I don't know. What's your wife's background? If she already knows what one-way functions are, you could just explain that we've found collisions for the first time in an old one-way function that was used for file authenticity but isn't used much anymore because we knew ten years ago we were probably going to start finding collisions in it.
If she doesn't know what one-way functions are, it seems like something that could be explained with examples to an average person who was interested in learning?
One-way functions are not cryptographic hash functions, which have the three properties preimage resistance, second preimage resistance, and collision resistance.
For example, say f(x) is a one-way function. Then define
g(0x) = f(x)
g(1x) = f(x)
Here given some z, it's easy to find another z that maps to the same output, just flip the first bit. However, g is still a one-way function:
Assume we could break g with non-negligible probability, that some program A(y) outputs x such that g(x) = y with probability p.
Then say someone gives us q = f(a) for some a. We can compute A(q) that will either give us 1a or 0a by the definition of g with probability p. In either case we can discard the first bit to find the preimage for a. By contradiction, g is a one-way function.
Google found a way to crack an algorithm designed to ensure the uniqueness of documents, allowing them to be forged. Although it's expensive to do this, the price will fall, and it's a good idea to retreat to a different algorithm that does the same thing but is so much more difficult to break that no one will be able to do so for many years.
Google created a complicated and expensive method of undermining an integrity check, making that integrity check less safe to use. The method will get cheaper and easier to use, so systems using that integrity check have to be moved to integrity checks that are believed to be better.
Assume there is a machine that is giving out unique numbers per person. If person A presses the button twice, they get the same number they got previously. If person B presses the button, they get a different unique number. Now, I searched for a long time to find a person who is not A, but will get the same unique number as A.
So now your wife can agree that the machine does not provide unique numbers per person and is, thus, broken.
You don't really need to talk to anybody about this except people who torrent both illegal and legal torrents.
Torrent poisoning is the most ripe for exploitation and the one with the highest return for a malicious attacker.
So when you talk to someone who torrents, just tell them that the way the torrents verify a file is the correct one is no longer secure, and they have to keep an eye out for the next software update.
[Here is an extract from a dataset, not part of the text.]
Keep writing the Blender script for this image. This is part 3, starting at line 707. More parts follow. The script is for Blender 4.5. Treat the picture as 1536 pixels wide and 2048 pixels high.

And if anyone is paranoid, then stop downloading new torrent files, although there is no problem with seeding.
Now that I think about it, I think it is crucial for everyone to keep seeding as much as they can, because it reduces the probability of a bad torrent chunk from spreading as much across the network.
EDIT: Here's a good article that isn't very technical
wont an easy fix be to just hash it again with sha256? Sure that will take time to bake it into software, but wont they just be able to put a text label next to the description and say "sha256: abc...123" ?
Actually a serious question. How do we communicate something like this to the general public?